▶ [Supplied data]

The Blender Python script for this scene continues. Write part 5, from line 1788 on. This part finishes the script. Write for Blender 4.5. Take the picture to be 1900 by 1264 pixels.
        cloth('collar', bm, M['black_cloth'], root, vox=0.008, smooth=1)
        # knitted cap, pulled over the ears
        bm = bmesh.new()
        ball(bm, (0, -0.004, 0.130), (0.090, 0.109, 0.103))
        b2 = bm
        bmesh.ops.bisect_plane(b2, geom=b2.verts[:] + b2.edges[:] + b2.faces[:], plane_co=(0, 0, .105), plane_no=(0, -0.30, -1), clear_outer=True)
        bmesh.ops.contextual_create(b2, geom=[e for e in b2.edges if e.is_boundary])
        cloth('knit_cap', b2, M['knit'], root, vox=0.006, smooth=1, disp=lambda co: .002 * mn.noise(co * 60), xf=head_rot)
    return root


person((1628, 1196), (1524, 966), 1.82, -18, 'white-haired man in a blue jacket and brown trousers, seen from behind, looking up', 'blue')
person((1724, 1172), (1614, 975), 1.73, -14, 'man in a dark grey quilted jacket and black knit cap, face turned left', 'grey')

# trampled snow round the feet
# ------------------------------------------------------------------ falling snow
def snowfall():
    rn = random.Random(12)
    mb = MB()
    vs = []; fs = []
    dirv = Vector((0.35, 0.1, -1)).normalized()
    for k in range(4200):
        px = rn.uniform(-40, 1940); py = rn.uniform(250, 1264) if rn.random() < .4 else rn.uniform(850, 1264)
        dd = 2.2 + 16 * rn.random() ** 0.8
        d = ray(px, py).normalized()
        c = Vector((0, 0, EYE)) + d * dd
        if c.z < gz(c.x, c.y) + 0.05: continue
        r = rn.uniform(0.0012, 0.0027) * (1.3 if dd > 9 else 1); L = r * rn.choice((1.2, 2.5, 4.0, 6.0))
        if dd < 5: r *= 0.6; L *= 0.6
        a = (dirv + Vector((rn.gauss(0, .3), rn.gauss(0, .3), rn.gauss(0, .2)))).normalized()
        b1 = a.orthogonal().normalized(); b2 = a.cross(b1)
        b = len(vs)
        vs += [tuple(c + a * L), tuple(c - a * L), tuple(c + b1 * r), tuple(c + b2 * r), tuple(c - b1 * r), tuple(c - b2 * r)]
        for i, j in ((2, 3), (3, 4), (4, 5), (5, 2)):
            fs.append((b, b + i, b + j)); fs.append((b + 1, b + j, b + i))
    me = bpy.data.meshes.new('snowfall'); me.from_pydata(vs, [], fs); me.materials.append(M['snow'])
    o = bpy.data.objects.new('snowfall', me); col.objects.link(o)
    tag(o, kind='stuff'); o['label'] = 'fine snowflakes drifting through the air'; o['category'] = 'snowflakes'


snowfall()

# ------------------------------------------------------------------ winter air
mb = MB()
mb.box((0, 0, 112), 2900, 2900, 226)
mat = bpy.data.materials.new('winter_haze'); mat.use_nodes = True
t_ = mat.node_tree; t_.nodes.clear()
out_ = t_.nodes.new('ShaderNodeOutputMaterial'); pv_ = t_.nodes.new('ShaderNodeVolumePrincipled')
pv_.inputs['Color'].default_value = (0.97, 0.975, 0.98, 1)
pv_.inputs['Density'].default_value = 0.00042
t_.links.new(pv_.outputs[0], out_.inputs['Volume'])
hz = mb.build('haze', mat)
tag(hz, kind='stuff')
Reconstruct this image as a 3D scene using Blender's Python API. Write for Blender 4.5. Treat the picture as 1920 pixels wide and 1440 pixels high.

▶ [What to produce]
Copy out all of the data exactly, leaving nothing out.

▶ [Answer to the task]
The Blender Python script for this scene continues. Write part 5, from line 1788 on. This part finishes the script. Write for Blender 4.5. Take the picture to be 1900 by 1264 pixels.
        cloth('collar', bm, M['black_cloth'], root, vox=0.008, smooth=1)
        # knitted cap, pulled over the ears
        bm = bmesh.new()
        ball(bm, (0, -0.004, 0.130), (0.090, 0.109, 0.103))
        b2 = bm
        bmesh.ops.bisect_plane(b2, geom=b2.verts[:] + b2.edges[:] + b2.faces[:], plane_co=(0, 0, .105), plane_no=(0, -0.30, -1), clear_outer=True)
        bmesh.ops.contextual_create(b2, geom=[e for e in b2.edges if e.is_boundary])
        cloth('knit_cap', b2, M['knit'], root, vox=0.006, smooth=1, disp=lambda co: .002 * mn.noise(co * 60), xf=head_rot)
    return root


person((1628, 1196), (1524, 966), 1.82, -18, 'white-haired man in a blue jacket and brown trousers, seen from behind, looking up', 'blue')
person((1724, 1172), (1614, 975), 1.73, -14, 'man in a dark grey quilted jacket and black knit cap, face turned left', 'grey')

# trampled snow round the feet
# ------------------------------------------------------------------ falling snow
def snowfall():
    rn = random.Random(12)
    mb = MB()
    vs = []; fs = []
    dirv = Vector((0.35, 0.1, -1)).normalized()
    for k in range(4200):
        px = rn.uniform(-40, 1940); py = rn.uniform(250, 1264) if rn.random() < .4 else rn.uniform(850, 1264)
        dd = 2.2 + 16 * rn.random() ** 0.8
        d = ray(px, py).normalized()
        c = Vector((0, 0, EYE)) + d * dd
        if c.z < gz(c.x, c.y) + 0.05: continue
        r = rn.uniform(0.0012, 0.0027) * (1.3 if dd > 9 else 1); L = r * rn.choice((1.2, 2.5, 4.0, 6.0))
        if dd < 5: r *= 0.6; L *= 0.6
        a = (dirv + Vector((rn.gauss(0, .3), rn.gauss(0, .3), rn.gauss(0, .2)))).normalized()
        b1 = a.orthogonal().normalized(); b2 = a.cross(b1)
        b = len(vs)
        vs += [tuple(c + a * L), tuple(c - a * L), tuple(c + b1 * r), tuple(c + b2 * r), tuple(c - b1 * r), tuple(c - b2 * r)]
        for i, j in ((2, 3), (3, 4), (4, 5), (5, 2)):
            fs.append((b, b + i, b + j)); fs.append((b + 1, b + j, b + i))
    me = bpy.data.meshes.new('snowfall'); me.from_pydata(vs, [], fs); me.materials.append(M['snow'])
    o = bpy.data.objects.new('snowfall', me); col.objects.link(o)
    tag(o, kind='stuff'); o['label'] = 'fine snowflakes drifting through the air'; o['category'] = 'snowflakes'


snowfall()

# ------------------------------------------------------------------ winter air
mb = MB()
mb.box((0, 0, 112), 2900, 2900, 226)
mat = bpy.data.materials.new('winter_haze'); mat.use_nodes = True
t_ = mat.node_tree; t_.nodes.clear()
out_ = t_.nodes.new('ShaderNodeOutputMaterial'); pv_ = t_.nodes.new('ShaderNodeVolumePrincipled')
pv_.inputs['Color'].default_value = (0.97, 0.975, 0.98, 1)
pv_.inputs['Density'].default_value = 0.00042
t_.links.new(pv_.outputs[0], out_.inputs['Volume'])
hz = mb.build('haze', mat)
tag(hz, kind='stuff')
Reconstruct this image as a 3D scene using Blender's Python API. Write for Blender 4.5. Treat the picture as 1920 pixels wide and 1440 pixels high.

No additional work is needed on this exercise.